Какие бы усилия Токвиль ни предпринимал в первом томе для того, чтобы найти политические основы власти масс, он пришел к выводу, что современная тревога преодолевает любое политическое решение. Равенство, демократия, личность — все это артефакты культуры и психологии, но не политики. Они были андеграундом современной жизни, и до них не могло докопаться ни одно политическое вмешательство.
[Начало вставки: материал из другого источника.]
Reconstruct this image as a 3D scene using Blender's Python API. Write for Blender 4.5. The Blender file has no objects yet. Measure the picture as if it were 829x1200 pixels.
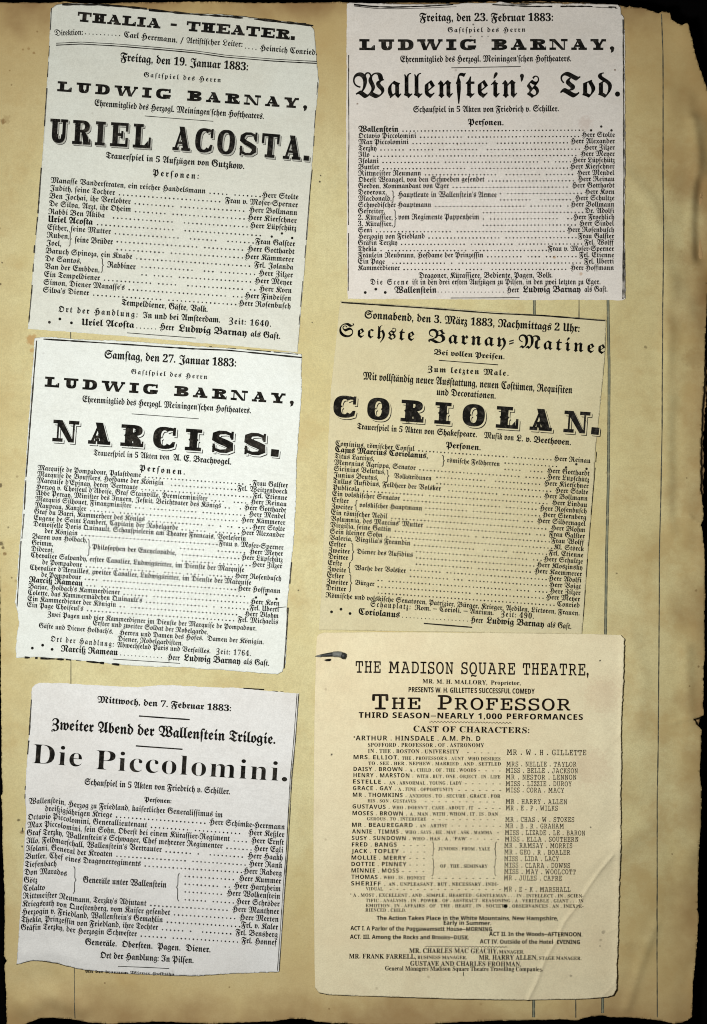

Тирания большинстваПутешествуя по Соединенным Штатам в течение 1831 и 1832 годов, делая заметки и готовя первый том «О демократии в Америке», Токвиль постоянно вспоминал о французской революции14. Революция не пожалела семью Токвиля, старую ветвь нормандской аристократии, берущей начало во времена Вильгельма Завоевателя. Дед Токвиля по материнской линии защищал Людовика XVI в Национальном конвенте и вместе с высокородным клиентом, был гильотинирован. Отец Токвиля, вначале симпатизировавший революции, вскоре стал испытывать к ней неприязнь. Он вступил в эмигрантский полк в Брюсселе и позже служил в военной гвардии Людовика XVI. Во время террора он и его жена были заключены в тюрьму, где его волосы поседели, а нервы расшатались. Ко времени отъезда в Соединенные Штаты двадцатишестилетний Алексис утратил большую часть семейной враждебности к революции15, но все же еще боялся народного большинства. Представители торговой и политической элиты, с которыми он беседовал во время своей поездки, лишь подтвердили его предчувствия. Это были старые озлобленные федералисты, приветствовавшие правление Эндрю Джексона[10] почти с таким же энтузиазмом, как семья Токвиля — Робеспьера. Даже если их свидетельство и было неубедительным, Токвиль принял их преувеличенное описание народных масс, управляющих судьбой страны, которое он назвал тиранией большинства16.